### STATED PROBLEM:
Without the images, write out the whole listing exactly.

### STORED DATA:
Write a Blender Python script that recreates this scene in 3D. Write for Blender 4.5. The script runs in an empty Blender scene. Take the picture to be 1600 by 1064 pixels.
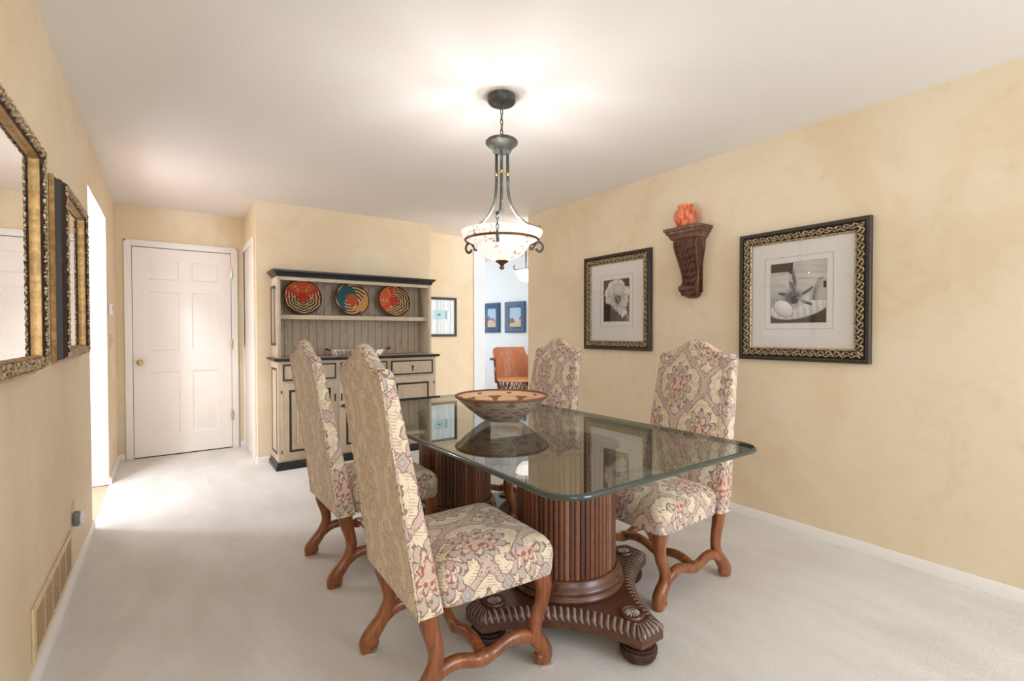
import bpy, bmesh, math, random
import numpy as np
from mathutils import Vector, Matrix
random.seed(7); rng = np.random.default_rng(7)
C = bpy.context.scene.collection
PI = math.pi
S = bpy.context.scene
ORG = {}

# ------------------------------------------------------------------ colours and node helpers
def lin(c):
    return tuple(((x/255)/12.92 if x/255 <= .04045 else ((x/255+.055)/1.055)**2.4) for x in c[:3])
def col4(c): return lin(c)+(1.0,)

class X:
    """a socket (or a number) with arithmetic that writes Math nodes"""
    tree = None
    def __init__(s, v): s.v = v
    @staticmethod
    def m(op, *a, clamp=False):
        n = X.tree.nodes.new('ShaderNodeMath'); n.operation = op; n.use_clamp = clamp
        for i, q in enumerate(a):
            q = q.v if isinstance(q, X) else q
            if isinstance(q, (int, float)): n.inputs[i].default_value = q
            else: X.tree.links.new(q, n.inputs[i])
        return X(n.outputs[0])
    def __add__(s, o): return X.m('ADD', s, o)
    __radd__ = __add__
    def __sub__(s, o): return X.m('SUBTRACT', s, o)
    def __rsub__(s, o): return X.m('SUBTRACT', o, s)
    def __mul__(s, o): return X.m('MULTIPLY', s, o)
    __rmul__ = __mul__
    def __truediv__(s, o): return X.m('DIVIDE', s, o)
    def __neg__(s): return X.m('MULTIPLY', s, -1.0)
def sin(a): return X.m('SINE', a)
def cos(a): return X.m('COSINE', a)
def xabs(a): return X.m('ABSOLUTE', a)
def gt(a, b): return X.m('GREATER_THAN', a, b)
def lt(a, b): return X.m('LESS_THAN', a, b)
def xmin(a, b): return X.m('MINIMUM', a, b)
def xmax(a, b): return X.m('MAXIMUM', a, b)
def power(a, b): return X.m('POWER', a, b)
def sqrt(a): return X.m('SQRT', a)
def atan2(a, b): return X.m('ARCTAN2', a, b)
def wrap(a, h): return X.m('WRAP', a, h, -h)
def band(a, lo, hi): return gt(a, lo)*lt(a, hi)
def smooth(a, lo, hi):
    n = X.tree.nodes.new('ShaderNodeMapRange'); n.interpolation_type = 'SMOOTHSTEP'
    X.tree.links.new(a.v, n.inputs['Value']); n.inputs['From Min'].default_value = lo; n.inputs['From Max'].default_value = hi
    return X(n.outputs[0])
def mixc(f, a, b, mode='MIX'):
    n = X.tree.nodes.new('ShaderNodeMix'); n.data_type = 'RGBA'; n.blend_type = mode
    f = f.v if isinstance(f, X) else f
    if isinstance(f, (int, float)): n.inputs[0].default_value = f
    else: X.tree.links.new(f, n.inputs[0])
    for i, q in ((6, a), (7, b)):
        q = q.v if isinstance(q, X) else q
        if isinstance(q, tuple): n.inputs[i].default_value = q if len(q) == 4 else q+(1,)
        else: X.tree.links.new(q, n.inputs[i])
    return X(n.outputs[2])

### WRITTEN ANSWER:
Write a Blender Python script that recreates this scene in 3D. Write for Blender 4.5. The script runs in an empty Blender scene. Take the picture to be 1600 by 1064 pixels.
import bpy, bmesh, math, random
import numpy as np
from mathutils import Vector, Matrix
random.seed(7); rng = np.random.default_rng(7)
C = bpy.context.scene.collection
PI = math.pi
S = bpy.context.scene
ORG = {}

# ------------------------------------------------------------------ colours and node helpers
def lin(c):
    return tuple(((x/255)/12.92 if x/255 <= .04045 else ((x/255+.055)/1.055)**2.4) for x in c[:3])
def col4(c): return lin(c)+(1.0,)

class X:
    """a socket (or a number) with arithmetic that writes Math nodes"""
    tree = None
    def __init__(s, v): s.v = v
    @staticmethod
    def m(op, *a, clamp=False):
        n = X.tree.nodes.new('ShaderNodeMath'); n.operation = op; n.use_clamp = clamp
        for i, q in enumerate(a):
            q = q.v if isinstance(q, X) else q
            if isinstance(q, (int, float)): n.inputs[i].default_value = q
            else: X.tree.links.new(q, n.inputs[i])
        return X(n.outputs[0])
    def __add__(s, o): return X.m('ADD', s, o)
    __radd__ = __add__
    def __sub__(s, o): return X.m('SUBTRACT', s, o)
    def __rsub__(s, o): return X.m('SUBTRACT', o, s)
    def __mul__(s, o): return X.m('MULTIPLY', s, o)
    __rmul__ = __mul__
    def __truediv__(s, o): return X.m('DIVIDE', s, o)
    def __neg__(s): return X.m('MULTIPLY', s, -1.0)
def sin(a): return X.m('SINE', a)
def cos(a): return X.m('COSINE', a)
def xabs(a): return X.m('ABSOLUTE', a)
def gt(a, b): return X.m('GREATER_THAN', a, b)
def lt(a, b): return X.m('LESS_THAN', a, b)
def xmin(a, b): return X.m('MINIMUM', a, b)
def xmax(a, b): return X.m('MAXIMUM', a, b)
def power(a, b): return X.m('POWER', a, b)
def sqrt(a): return X.m('SQRT', a)
def atan2(a, b): return X.m('ARCTAN2', a, b)
def wrap(a, h): return X.m('WRAP', a, h, -h)
def band(a, lo, hi): return gt(a, lo)*lt(a, hi)
def smooth(a, lo, hi):
    n = X.tree.nodes.new('ShaderNodeMapRange'); n.interpolation_type = 'SMOOTHSTEP'
    X.tree.links.new(a.v, n.inputs['Value']); n.inputs['From Min'].default_value = lo; n.inputs['From Max'].default_value = hi
    return X(n.outputs[0])
def mixc(f, a, b, mode='MIX'):
    n = X.tree.nodes.new('ShaderNodeMix'); n.data_type = 'RGBA'; n.blend_type = mode
    f = f.v if isinstance(f, X) else f
    if isinstance(f, (int, float)): n.inputs[0].default_value = f
    else: X.tree.links.new(f, n.inputs[0])
    for i, q in ((6, a), (7, b)):
        q = q.v if isinstance(q, X) else q
        if isinstance(q, tuple): n.inputs[i].default_value = q if len(q) == 4 else q+(1,)
        else: X.tree.links.new(q, n.inputs[i])
    return X(n.outputs[2])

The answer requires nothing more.